SA’s retirement reality: brand innovation needed to turn the current model on its head
Yegs Ramiah, chief executive of brand at Sanlam.
A recent retirement study has revealed that 84% of respondents dismissed a comfortable retirement as nothing more than a romantic fantasy. A possible reason for this view is that the retirement industry has so frequently broadcast the message that fund members won’t have enough money to retire on, that many no longer try to save.
“The industry will have to rise to this challenge and come up with innovative initiatives to turn this perception around,” says Yegs Ramiah, chief executive of brand at Sanlam. She was the keynote speaker at the recent 2015 Sanlam BENCHMARK Symposium, at which the results of the 34th Sanlam BENCHMARK Survey were released. The survey is a comprehensive annual review of South Africa’s retirement industry – this year, over 1000 retirement fund members, pensioner, trustees and principal officers were polled.
Ramiah suggests that financial services firms must adopt unconventional approaches and implement these with a common purpose if they hope to secure the country’s retirement future. One such approach might be to apply the lessons learnt by the world’s leading brands to the local retirement savings industry.
Today’s up-and-comers interact with brands and products differently to those in preceding generations. Consider the taxi-substitute Uber as an example. At the touch of a button, you can get a vehicle to pick you up and take you wherever you want – there is no need for a car, no need for ‘cash’ and no need to make plans before the time.
Savings products currently don’t offer the simplicity and ‘ease of use’ that technology-enabled lifestyle solutions such as Uber and SnapScan do. Yet this is the space that investment firms should occupy if they wish to assist people in suppressing their urge to spend in favour of saving.
“A Harvard Business Review reported a study among 7000 consumers and found that the one thing that engages consumers in choosing a brand or product is simplicity in the decision-making process,” says Ramiah. “The future retirement product must therefore be easy to find, understand, evaluate and buy.”
The annual benefit statement is a case in point. Imagine if instead of a page littered with numbers, the statement provided an answer to one simple question: will I have enough money to fund my preferred lifestyle in my later years?
With a bit of planning, the industry could enable savers to benchmark their savings against a lifestyle dream by informing them of the type of lifestyle they are on track for. Their future could then be defined by saving for a lifestyle in retirement rather than accumulating a notional capital lump sum.

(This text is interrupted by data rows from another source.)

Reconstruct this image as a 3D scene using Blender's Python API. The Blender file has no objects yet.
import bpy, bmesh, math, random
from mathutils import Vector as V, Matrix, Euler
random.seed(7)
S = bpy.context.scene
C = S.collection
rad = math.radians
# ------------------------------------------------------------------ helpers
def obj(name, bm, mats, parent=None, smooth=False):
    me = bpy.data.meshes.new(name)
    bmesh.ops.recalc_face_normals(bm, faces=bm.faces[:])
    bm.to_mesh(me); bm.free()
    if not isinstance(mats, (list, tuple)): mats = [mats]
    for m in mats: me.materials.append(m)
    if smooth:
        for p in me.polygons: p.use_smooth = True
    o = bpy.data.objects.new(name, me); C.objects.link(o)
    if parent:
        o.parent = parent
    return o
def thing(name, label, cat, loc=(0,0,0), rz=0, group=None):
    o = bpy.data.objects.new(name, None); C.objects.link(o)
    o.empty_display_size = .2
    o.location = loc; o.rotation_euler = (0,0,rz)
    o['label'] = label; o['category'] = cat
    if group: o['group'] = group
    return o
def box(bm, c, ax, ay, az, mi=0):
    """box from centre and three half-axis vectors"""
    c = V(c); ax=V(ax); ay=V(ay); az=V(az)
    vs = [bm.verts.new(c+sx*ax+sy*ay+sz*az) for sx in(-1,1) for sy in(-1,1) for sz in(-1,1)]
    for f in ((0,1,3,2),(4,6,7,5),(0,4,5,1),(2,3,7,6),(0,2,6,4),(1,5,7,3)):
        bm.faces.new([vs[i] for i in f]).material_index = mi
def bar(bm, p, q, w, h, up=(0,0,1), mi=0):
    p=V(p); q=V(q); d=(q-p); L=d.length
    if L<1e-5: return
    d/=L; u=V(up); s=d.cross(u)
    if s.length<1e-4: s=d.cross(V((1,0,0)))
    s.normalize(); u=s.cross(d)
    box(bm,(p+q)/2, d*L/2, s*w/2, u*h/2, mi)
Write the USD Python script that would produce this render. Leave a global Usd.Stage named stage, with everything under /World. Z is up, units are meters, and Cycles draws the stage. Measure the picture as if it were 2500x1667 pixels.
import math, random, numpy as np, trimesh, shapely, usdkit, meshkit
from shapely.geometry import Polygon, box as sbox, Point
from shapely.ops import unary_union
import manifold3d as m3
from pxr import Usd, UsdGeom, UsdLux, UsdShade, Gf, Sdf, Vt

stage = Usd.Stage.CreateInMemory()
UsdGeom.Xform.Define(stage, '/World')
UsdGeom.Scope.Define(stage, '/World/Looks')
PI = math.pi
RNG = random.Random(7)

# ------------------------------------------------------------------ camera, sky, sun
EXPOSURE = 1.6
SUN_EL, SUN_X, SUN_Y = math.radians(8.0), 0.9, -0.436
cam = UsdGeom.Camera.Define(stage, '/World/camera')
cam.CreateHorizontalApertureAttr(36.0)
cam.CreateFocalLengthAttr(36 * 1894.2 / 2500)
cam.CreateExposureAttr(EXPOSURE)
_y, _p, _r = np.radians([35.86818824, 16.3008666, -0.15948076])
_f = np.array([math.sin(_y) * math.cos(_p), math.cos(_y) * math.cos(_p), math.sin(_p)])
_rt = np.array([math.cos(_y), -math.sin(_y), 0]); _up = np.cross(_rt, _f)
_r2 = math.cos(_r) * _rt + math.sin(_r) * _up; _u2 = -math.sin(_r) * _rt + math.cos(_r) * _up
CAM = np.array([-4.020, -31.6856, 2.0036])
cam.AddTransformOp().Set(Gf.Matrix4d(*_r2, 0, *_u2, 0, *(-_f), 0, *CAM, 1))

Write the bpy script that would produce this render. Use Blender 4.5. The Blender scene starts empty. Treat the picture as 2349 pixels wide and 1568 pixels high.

Against this backdrop, financial services brands should investigate how to ‘turn their clients’ money into meaning’ by showing respect for what went into making this money and sharing with them what can become of it.
“At Sanlam, our measure of success is not solely about how much money we make. It also includes our ability to impact the lives of our employees, our clients, our communities and the country at large,” says Ramiah.
The key is to move from a world of fear to one of optimism by setting aside ‘the orange that will cost you $68’ or the ‘gourmet cabbage dining’ advertising campaigns in favour of campaigns that reinforce the lifestyle benefits of sensible saving.
How can the industry accomplish this? The lesson from leading brands is to create a movement consisting of individuals whose desires resonate with that of the brand. The retirement industry should identify a market segment that has the potential to influence the generations that precede and follow it.
“The best group for the retirement industry to focus on is the so-called Millennial Generation – persons born between 1982 and the early 2000s – who are known to be keen to save and have both the attitude and desire to change the world,” says Ramiah.
“Our challenge is to influence the generations to come, but the real opportunity lies in attaining the nirvana where retirement is bought and not sold.”